Write out each line exactly as it stands, please.

= = =

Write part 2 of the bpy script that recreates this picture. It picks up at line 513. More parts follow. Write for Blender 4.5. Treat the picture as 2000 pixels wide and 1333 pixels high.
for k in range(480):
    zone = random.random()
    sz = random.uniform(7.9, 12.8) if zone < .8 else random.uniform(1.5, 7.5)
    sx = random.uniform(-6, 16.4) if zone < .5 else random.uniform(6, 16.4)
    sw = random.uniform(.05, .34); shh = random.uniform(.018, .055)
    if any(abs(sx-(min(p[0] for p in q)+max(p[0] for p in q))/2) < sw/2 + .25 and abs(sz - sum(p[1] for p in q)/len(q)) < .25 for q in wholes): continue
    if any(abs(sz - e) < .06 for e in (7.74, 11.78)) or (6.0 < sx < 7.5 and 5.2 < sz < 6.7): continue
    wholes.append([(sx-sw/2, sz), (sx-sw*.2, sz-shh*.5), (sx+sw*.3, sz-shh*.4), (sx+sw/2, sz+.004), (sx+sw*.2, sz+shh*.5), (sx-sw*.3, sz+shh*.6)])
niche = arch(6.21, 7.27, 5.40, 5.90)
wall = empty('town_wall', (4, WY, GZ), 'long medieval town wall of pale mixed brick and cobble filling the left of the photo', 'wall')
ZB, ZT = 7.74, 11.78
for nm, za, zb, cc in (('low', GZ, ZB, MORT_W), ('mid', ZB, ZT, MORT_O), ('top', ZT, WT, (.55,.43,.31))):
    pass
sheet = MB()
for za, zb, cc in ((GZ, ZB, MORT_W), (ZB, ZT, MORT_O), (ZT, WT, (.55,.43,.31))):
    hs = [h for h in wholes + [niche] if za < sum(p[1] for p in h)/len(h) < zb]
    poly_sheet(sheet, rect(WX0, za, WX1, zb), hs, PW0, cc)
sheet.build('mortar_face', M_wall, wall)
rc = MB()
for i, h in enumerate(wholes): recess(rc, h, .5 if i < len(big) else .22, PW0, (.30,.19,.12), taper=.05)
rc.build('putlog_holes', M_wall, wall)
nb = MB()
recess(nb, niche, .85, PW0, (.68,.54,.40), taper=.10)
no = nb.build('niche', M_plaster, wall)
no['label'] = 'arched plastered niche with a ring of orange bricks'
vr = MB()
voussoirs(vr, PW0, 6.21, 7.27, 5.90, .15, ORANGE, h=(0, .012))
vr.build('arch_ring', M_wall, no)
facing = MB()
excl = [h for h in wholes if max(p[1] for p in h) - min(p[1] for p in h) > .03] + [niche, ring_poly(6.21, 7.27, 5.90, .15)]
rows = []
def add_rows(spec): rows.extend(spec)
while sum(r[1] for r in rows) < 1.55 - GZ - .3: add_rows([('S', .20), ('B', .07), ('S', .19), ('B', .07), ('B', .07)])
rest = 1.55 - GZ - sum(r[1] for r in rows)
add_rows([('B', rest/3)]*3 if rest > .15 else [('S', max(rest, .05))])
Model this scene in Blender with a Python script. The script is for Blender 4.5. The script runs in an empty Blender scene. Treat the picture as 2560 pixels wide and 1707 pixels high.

= = =

_Result:_
Write part 2 of the bpy script that recreates this picture. It picks up at line 513. More parts follow. Write for Blender 4.5. Treat the picture as 2000 pixels wide and 1333 pixels high.
for k in range(480):
    zone = random.random()
    sz = random.uniform(7.9, 12.8) if zone < .8 else random.uniform(1.5, 7.5)
    sx = random.uniform(-6, 16.4) if zone < .5 else random.uniform(6, 16.4)
    sw = random.uniform(.05, .34); shh = random.uniform(.018, .055)
    if any(abs(sx-(min(p[0] for p in q)+max(p[0] for p in q))/2) < sw/2 + .25 and abs(sz - sum(p[1] for p in q)/len(q)) < .25 for q in wholes): continue
    if any(abs(sz - e) < .06 for e in (7.74, 11.78)) or (6.0 < sx < 7.5 and 5.2 < sz < 6.7): continue
    wholes.append([(sx-sw/2, sz), (sx-sw*.2, sz-shh*.5), (sx+sw*.3, sz-shh*.4), (sx+sw/2, sz+.004), (sx+sw*.2, sz+shh*.5), (sx-sw*.3, sz+shh*.6)])
niche = arch(6.21, 7.27, 5.40, 5.90)
wall = empty('town_wall', (4, WY, GZ), 'long medieval town wall of pale mixed brick and cobble filling the left of the photo', 'wall')
ZB, ZT = 7.74, 11.78
for nm, za, zb, cc in (('low', GZ, ZB, MORT_W), ('mid', ZB, ZT, MORT_O), ('top', ZT, WT, (.55,.43,.31))):
    pass
sheet = MB()
for za, zb, cc in ((GZ, ZB, MORT_W), (ZB, ZT, MORT_O), (ZT, WT, (.55,.43,.31))):
    hs = [h for h in wholes + [niche] if za < sum(p[1] for p in h)/len(h) < zb]
    poly_sheet(sheet, rect(WX0, za, WX1, zb), hs, PW0, cc)
sheet.build('mortar_face', M_wall, wall)
rc = MB()
for i, h in enumerate(wholes): recess(rc, h, .5 if i < len(big) else .22, PW0, (.30,.19,.12), taper=.05)
rc.build('putlog_holes', M_wall, wall)
nb = MB()
recess(nb, niche, .85, PW0, (.68,.54,.40), taper=.10)
no = nb.build('niche', M_plaster, wall)
no['label'] = 'arched plastered niche with a ring of orange bricks'
vr = MB()
voussoirs(vr, PW0, 6.21, 7.27, 5.90, .15, ORANGE, h=(0, .012))
vr.build('arch_ring', M_wall, no)
facing = MB()
excl = [h for h in wholes if max(p[1] for p in h) - min(p[1] for p in h) > .03] + [niche, ring_poly(6.21, 7.27, 5.90, .15)]
rows = []
def add_rows(spec): rows.extend(spec)
while sum(r[1] for r in rows) < 1.55 - GZ - .3: add_rows([('S', .20), ('B', .07), ('S', .19), ('B', .07), ('B', .07)])
rest = 1.55 - GZ - sum(r[1] for r in rows)
add_rows([('B', rest/3)]*3 if rest > .15 else [('S', max(rest, .05))])
Model this scene in Blender with a Python script. The script is for Blender 4.5. The script runs in an empty Blender scene. Treat the picture as 2560 pixels wide and 1707 pixels high.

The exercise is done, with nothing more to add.